WHAT TO PRODUCE:
Copy all the material below, exactly as it stands.

RECORDED INFORMATION:
----

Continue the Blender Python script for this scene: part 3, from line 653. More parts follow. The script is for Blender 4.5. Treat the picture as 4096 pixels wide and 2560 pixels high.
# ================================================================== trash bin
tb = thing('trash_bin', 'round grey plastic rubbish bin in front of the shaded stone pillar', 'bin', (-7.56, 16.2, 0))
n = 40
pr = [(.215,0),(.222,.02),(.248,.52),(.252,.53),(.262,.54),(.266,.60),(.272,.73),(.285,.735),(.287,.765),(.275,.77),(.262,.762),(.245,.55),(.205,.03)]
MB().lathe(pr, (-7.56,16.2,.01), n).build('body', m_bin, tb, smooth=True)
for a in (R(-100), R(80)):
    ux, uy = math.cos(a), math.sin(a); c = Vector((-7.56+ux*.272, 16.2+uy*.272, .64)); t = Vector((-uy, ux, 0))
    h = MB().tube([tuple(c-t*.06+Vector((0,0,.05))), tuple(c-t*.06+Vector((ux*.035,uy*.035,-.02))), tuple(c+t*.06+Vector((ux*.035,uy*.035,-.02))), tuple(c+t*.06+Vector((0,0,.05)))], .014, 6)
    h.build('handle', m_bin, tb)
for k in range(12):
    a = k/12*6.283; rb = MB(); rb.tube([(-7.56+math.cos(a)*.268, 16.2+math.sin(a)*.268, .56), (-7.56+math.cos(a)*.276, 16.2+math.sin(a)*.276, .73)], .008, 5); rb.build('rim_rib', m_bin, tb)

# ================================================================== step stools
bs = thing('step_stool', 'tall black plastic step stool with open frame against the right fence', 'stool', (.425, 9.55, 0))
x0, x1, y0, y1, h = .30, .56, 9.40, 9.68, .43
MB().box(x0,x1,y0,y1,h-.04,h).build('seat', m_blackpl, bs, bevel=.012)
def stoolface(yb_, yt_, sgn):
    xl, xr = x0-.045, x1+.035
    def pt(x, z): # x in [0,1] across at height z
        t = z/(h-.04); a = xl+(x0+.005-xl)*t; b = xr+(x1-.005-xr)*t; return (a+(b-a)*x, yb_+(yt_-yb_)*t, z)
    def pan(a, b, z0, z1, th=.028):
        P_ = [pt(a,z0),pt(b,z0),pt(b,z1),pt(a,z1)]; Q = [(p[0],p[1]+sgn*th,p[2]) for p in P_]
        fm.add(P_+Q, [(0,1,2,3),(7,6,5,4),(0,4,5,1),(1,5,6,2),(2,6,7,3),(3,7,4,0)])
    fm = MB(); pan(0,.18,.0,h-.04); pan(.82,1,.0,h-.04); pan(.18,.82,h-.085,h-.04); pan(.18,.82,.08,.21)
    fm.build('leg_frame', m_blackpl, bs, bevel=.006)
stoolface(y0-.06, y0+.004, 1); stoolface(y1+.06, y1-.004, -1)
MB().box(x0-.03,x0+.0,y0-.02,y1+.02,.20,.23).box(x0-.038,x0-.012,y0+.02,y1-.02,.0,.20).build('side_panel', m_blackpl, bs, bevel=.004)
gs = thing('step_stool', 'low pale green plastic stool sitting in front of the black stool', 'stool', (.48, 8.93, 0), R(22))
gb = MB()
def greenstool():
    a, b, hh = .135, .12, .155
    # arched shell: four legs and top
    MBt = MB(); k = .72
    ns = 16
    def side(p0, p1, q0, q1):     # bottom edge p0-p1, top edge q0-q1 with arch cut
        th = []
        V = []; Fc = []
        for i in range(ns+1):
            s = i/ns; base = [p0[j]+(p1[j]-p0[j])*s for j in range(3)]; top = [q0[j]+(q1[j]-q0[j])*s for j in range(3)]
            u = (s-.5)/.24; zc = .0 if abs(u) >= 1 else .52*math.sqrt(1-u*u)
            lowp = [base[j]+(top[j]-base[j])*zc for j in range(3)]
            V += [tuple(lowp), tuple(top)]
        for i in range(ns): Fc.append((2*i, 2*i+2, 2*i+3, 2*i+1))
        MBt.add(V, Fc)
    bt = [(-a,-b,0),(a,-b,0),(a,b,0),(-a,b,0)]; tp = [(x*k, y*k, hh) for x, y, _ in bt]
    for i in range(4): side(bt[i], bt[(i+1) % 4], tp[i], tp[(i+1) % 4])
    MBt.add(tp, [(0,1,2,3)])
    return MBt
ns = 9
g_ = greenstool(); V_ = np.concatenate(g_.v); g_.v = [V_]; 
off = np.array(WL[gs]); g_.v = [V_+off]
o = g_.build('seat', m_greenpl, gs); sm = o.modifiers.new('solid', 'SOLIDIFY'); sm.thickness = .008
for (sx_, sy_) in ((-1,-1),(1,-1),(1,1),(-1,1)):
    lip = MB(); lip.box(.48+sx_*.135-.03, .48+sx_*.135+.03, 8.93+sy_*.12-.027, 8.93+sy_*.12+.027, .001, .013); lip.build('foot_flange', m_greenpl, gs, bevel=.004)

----

WRITTEN RESPONSE:
Continue the Blender Python script for this scene: part 3, from line 653. More parts follow. The script is for Blender 4.5. Treat the picture as 4096 pixels wide and 2560 pixels high.
# ================================================================== trash bin
tb = thing('trash_bin', 'round grey plastic rubbish bin in front of the shaded stone pillar', 'bin', (-7.56, 16.2, 0))
n = 40
pr = [(.215,0),(.222,.02),(.248,.52),(.252,.53),(.262,.54),(.266,.60),(.272,.73),(.285,.735),(.287,.765),(.275,.77),(.262,.762),(.245,.55),(.205,.03)]
MB().lathe(pr, (-7.56,16.2,.01), n).build('body', m_bin, tb, smooth=True)
for a in (R(-100), R(80)):
    ux, uy = math.cos(a), math.sin(a); c = Vector((-7.56+ux*.272, 16.2+uy*.272, .64)); t = Vector((-uy, ux, 0))
    h = MB().tube([tuple(c-t*.06+Vector((0,0,.05))), tuple(c-t*.06+Vector((ux*.035,uy*.035,-.02))), tuple(c+t*.06+Vector((ux*.035,uy*.035,-.02))), tuple(c+t*.06+Vector((0,0,.05)))], .014, 6)
    h.build('handle', m_bin, tb)
for k in range(12):
    a = k/12*6.283; rb = MB(); rb.tube([(-7.56+math.cos(a)*.268, 16.2+math.sin(a)*.268, .56), (-7.56+math.cos(a)*.276, 16.2+math.sin(a)*.276, .73)], .008, 5); rb.build('rim_rib', m_bin, tb)

# ================================================================== step stools
bs = thing('step_stool', 'tall black plastic step stool with open frame against the right fence', 'stool', (.425, 9.55, 0))
x0, x1, y0, y1, h = .30, .56, 9.40, 9.68, .43
MB().box(x0,x1,y0,y1,h-.04,h).build('seat', m_blackpl, bs, bevel=.012)
def stoolface(yb_, yt_, sgn):
    xl, xr = x0-.045, x1+.035
    def pt(x, z): # x in [0,1] across at height z
        t = z/(h-.04); a = xl+(x0+.005-xl)*t; b = xr+(x1-.005-xr)*t; return (a+(b-a)*x, yb_+(yt_-yb_)*t, z)
    def pan(a, b, z0, z1, th=.028):
        P_ = [pt(a,z0),pt(b,z0),pt(b,z1),pt(a,z1)]; Q = [(p[0],p[1]+sgn*th,p[2]) for p in P_]
        fm.add(P_+Q, [(0,1,2,3),(7,6,5,4),(0,4,5,1),(1,5,6,2),(2,6,7,3),(3,7,4,0)])
    fm = MB(); pan(0,.18,.0,h-.04); pan(.82,1,.0,h-.04); pan(.18,.82,h-.085,h-.04); pan(.18,.82,.08,.21)
    fm.build('leg_frame', m_blackpl, bs, bevel=.006)
stoolface(y0-.06, y0+.004, 1); stoolface(y1+.06, y1-.004, -1)
MB().box(x0-.03,x0+.0,y0-.02,y1+.02,.20,.23).box(x0-.038,x0-.012,y0+.02,y1-.02,.0,.20).build('side_panel', m_blackpl, bs, bevel=.004)
gs = thing('step_stool', 'low pale green plastic stool sitting in front of the black stool', 'stool', (.48, 8.93, 0), R(22))
gb = MB()
def greenstool():
    a, b, hh = .135, .12, .155
    # arched shell: four legs and top
    MBt = MB(); k = .72
    ns = 16
    def side(p0, p1, q0, q1):     # bottom edge p0-p1, top edge q0-q1 with arch cut
        th = []
        V = []; Fc = []
        for i in range(ns+1):
            s = i/ns; base = [p0[j]+(p1[j]-p0[j])*s for j in range(3)]; top = [q0[j]+(q1[j]-q0[j])*s for j in range(3)]
            u = (s-.5)/.24; zc = .0 if abs(u) >= 1 else .52*math.sqrt(1-u*u)
            lowp = [base[j]+(top[j]-base[j])*zc for j in range(3)]
            V += [tuple(lowp), tuple(top)]
        for i in range(ns): Fc.append((2*i, 2*i+2, 2*i+3, 2*i+1))
        MBt.add(V, Fc)
    bt = [(-a,-b,0),(a,-b,0),(a,b,0),(-a,b,0)]; tp = [(x*k, y*k, hh) for x, y, _ in bt]
    for i in range(4): side(bt[i], bt[(i+1) % 4], tp[i], tp[(i+1) % 4])
    MBt.add(tp, [(0,1,2,3)])
    return MBt
ns = 9
g_ = greenstool(); V_ = np.concatenate(g_.v); g_.v = [V_]; 
off = np.array(WL[gs]); g_.v = [V_+off]
o = g_.build('seat', m_greenpl, gs); sm = o.modifiers.new('solid', 'SOLIDIFY'); sm.thickness = .008
for (sx_, sy_) in ((-1,-1),(1,-1),(1,1),(-1,1)):
    lip = MB(); lip.box(.48+sx_*.135-.03, .48+sx_*.135+.03, 8.93+sy_*.12-.027, 8.93+sy_*.12+.027, .001, .013); lip.build('foot_flange', m_greenpl, gs, bevel=.004)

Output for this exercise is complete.